**Given data**
◆ ◆ ◆

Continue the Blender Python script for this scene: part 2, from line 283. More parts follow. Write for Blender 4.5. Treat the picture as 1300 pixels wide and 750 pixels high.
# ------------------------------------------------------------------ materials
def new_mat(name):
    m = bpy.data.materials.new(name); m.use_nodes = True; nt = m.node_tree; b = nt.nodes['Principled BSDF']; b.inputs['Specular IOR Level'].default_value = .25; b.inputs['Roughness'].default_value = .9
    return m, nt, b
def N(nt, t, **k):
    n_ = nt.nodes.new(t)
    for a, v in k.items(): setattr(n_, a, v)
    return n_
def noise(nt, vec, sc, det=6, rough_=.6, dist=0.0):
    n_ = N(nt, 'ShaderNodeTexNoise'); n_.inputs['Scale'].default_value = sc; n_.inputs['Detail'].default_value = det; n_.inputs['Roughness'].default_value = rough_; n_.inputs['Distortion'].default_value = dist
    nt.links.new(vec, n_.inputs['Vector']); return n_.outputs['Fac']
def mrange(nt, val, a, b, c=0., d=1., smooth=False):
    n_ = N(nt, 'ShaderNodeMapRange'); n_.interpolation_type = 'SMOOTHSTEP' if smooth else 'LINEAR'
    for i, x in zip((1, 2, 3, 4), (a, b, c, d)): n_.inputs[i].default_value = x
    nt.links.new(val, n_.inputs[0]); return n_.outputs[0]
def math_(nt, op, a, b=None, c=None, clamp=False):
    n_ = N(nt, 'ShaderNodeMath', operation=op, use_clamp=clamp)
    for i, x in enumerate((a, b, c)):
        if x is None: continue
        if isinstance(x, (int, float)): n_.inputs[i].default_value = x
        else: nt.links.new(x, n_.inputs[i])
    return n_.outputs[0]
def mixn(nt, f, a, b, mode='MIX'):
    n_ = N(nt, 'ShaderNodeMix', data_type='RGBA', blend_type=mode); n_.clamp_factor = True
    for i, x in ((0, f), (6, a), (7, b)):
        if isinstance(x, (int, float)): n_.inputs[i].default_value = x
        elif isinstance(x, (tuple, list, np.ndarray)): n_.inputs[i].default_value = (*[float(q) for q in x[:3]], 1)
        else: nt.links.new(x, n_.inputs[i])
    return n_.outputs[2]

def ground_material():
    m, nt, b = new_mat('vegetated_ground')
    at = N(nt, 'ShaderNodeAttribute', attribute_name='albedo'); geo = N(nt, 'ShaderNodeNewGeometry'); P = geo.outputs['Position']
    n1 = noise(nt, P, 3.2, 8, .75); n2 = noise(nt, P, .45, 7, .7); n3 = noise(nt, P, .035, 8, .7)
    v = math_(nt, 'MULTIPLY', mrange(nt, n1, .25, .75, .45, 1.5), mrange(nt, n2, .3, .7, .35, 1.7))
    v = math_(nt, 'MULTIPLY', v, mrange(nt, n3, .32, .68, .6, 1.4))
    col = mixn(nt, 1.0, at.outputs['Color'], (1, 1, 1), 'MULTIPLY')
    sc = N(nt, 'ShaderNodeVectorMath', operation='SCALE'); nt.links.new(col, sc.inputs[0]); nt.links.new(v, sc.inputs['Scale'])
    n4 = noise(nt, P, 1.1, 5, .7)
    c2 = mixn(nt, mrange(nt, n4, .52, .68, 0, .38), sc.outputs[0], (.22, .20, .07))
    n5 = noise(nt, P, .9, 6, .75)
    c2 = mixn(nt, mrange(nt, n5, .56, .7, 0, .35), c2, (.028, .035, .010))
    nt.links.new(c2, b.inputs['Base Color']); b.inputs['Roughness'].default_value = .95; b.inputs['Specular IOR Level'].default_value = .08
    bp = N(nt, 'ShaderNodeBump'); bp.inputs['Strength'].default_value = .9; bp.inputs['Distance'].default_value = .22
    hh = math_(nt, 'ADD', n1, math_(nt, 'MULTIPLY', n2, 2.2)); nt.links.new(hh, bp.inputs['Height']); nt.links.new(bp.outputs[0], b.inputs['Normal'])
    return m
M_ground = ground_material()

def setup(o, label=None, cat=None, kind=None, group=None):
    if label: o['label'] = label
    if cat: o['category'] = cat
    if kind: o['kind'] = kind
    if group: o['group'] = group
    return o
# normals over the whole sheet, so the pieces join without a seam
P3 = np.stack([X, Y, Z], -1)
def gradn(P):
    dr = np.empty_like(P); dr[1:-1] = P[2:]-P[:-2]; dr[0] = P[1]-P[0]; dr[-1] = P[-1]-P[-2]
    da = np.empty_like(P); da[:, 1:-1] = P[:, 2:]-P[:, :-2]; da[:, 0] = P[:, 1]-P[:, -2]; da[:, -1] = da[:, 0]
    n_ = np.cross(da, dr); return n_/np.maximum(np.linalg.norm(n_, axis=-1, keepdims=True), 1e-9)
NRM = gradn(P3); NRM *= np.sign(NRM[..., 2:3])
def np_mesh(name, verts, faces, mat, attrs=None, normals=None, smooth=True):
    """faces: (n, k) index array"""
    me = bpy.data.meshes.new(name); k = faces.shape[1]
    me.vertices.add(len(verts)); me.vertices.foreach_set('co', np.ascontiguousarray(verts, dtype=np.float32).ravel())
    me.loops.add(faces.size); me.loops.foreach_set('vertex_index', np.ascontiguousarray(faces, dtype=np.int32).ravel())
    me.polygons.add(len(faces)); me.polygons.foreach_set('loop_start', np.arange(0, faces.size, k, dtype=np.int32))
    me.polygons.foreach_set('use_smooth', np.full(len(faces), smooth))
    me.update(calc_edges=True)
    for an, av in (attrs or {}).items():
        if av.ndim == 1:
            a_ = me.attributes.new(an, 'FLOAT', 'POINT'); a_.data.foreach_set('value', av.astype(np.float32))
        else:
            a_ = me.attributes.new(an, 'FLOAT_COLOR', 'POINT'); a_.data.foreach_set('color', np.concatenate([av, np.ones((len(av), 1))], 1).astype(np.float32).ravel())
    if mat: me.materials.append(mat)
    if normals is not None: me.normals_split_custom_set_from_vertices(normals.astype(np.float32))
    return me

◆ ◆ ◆

**Work instructions**
Print the complete listing again, exactly as it stands.

**Solution to this task**
Continue the Blender Python script for this scene: part 2, from line 283. More parts follow. Write for Blender 4.5. Treat the picture as 1300 pixels wide and 750 pixels high.
# ------------------------------------------------------------------ materials
def new_mat(name):
    m = bpy.data.materials.new(name); m.use_nodes = True; nt = m.node_tree; b = nt.nodes['Principled BSDF']; b.inputs['Specular IOR Level'].default_value = .25; b.inputs['Roughness'].default_value = .9
    return m, nt, b
def N(nt, t, **k):
    n_ = nt.nodes.new(t)
    for a, v in k.items(): setattr(n_, a, v)
    return n_
def noise(nt, vec, sc, det=6, rough_=.6, dist=0.0):
    n_ = N(nt, 'ShaderNodeTexNoise'); n_.inputs['Scale'].default_value = sc; n_.inputs['Detail'].default_value = det; n_.inputs['Roughness'].default_value = rough_; n_.inputs['Distortion'].default_value = dist
    nt.links.new(vec, n_.inputs['Vector']); return n_.outputs['Fac']
def mrange(nt, val, a, b, c=0., d=1., smooth=False):
    n_ = N(nt, 'ShaderNodeMapRange'); n_.interpolation_type = 'SMOOTHSTEP' if smooth else 'LINEAR'
    for i, x in zip((1, 2, 3, 4), (a, b, c, d)): n_.inputs[i].default_value = x
    nt.links.new(val, n_.inputs[0]); return n_.outputs[0]
def math_(nt, op, a, b=None, c=None, clamp=False):
    n_ = N(nt, 'ShaderNodeMath', operation=op, use_clamp=clamp)
    for i, x in enumerate((a, b, c)):
        if x is None: continue
        if isinstance(x, (int, float)): n_.inputs[i].default_value = x
        else: nt.links.new(x, n_.inputs[i])
    return n_.outputs[0]
def mixn(nt, f, a, b, mode='MIX'):
    n_ = N(nt, 'ShaderNodeMix', data_type='RGBA', blend_type=mode); n_.clamp_factor = True
    for i, x in ((0, f), (6, a), (7, b)):
        if isinstance(x, (int, float)): n_.inputs[i].default_value = x
        elif isinstance(x, (tuple, list, np.ndarray)): n_.inputs[i].default_value = (*[float(q) for q in x[:3]], 1)
        else: nt.links.new(x, n_.inputs[i])
    return n_.outputs[2]

def ground_material():
    m, nt, b = new_mat('vegetated_ground')
    at = N(nt, 'ShaderNodeAttribute', attribute_name='albedo'); geo = N(nt, 'ShaderNodeNewGeometry'); P = geo.outputs['Position']
    n1 = noise(nt, P, 3.2, 8, .75); n2 = noise(nt, P, .45, 7, .7); n3 = noise(nt, P, .035, 8, .7)
    v = math_(nt, 'MULTIPLY', mrange(nt, n1, .25, .75, .45, 1.5), mrange(nt, n2, .3, .7, .35, 1.7))
    v = math_(nt, 'MULTIPLY', v, mrange(nt, n3, .32, .68, .6, 1.4))
    col = mixn(nt, 1.0, at.outputs['Color'], (1, 1, 1), 'MULTIPLY')
    sc = N(nt, 'ShaderNodeVectorMath', operation='SCALE'); nt.links.new(col, sc.inputs[0]); nt.links.new(v, sc.inputs['Scale'])
    n4 = noise(nt, P, 1.1, 5, .7)
    c2 = mixn(nt, mrange(nt, n4, .52, .68, 0, .38), sc.outputs[0], (.22, .20, .07))
    n5 = noise(nt, P, .9, 6, .75)
    c2 = mixn(nt, mrange(nt, n5, .56, .7, 0, .35), c2, (.028, .035, .010))
    nt.links.new(c2, b.inputs['Base Color']); b.inputs['Roughness'].default_value = .95; b.inputs['Specular IOR Level'].default_value = .08
    bp = N(nt, 'ShaderNodeBump'); bp.inputs['Strength'].default_value = .9; bp.inputs['Distance'].default_value = .22
    hh = math_(nt, 'ADD', n1, math_(nt, 'MULTIPLY', n2, 2.2)); nt.links.new(hh, bp.inputs['Height']); nt.links.new(bp.outputs[0], b.inputs['Normal'])
    return m
M_ground = ground_material()

def setup(o, label=None, cat=None, kind=None, group=None):
    if label: o['label'] = label
    if cat: o['category'] = cat
    if kind: o['kind'] = kind
    if group: o['group'] = group
    return o
# normals over the whole sheet, so the pieces join without a seam
P3 = np.stack([X, Y, Z], -1)
def gradn(P):
    dr = np.empty_like(P); dr[1:-1] = P[2:]-P[:-2]; dr[0] = P[1]-P[0]; dr[-1] = P[-1]-P[-2]
    da = np.empty_like(P); da[:, 1:-1] = P[:, 2:]-P[:, :-2]; da[:, 0] = P[:, 1]-P[:, -2]; da[:, -1] = da[:, 0]
    n_ = np.cross(da, dr); return n_/np.maximum(np.linalg.norm(n_, axis=-1, keepdims=True), 1e-9)
NRM = gradn(P3); NRM *= np.sign(NRM[..., 2:3])
def np_mesh(name, verts, faces, mat, attrs=None, normals=None, smooth=True):
    """faces: (n, k) index array"""
    me = bpy.data.meshes.new(name); k = faces.shape[1]
    me.vertices.add(len(verts)); me.vertices.foreach_set('co', np.ascontiguousarray(verts, dtype=np.float32).ravel())
    me.loops.add(faces.size); me.loops.foreach_set('vertex_index', np.ascontiguousarray(faces, dtype=np.int32).ravel())
    me.polygons.add(len(faces)); me.polygons.foreach_set('loop_start', np.arange(0, faces.size, k, dtype=np.int32))
    me.polygons.foreach_set('use_smooth', np.full(len(faces), smooth))
    me.update(calc_edges=True)
    for an, av in (attrs or {}).items():
        if av.ndim == 1:
            a_ = me.attributes.new(an, 'FLOAT', 'POINT'); a_.data.foreach_set('value', av.astype(np.float32))
        else:
            a_ = me.attributes.new(an, 'FLOAT_COLOR', 'POINT'); a_.data.foreach_set('color', np.concatenate([av, np.ones((len(av), 1))], 1).astype(np.float32).ravel())
    if mat: me.materials.append(mat)
    if normals is not None: me.normals_split_custom_set_from_vertices(normals.astype(np.float32))
    return me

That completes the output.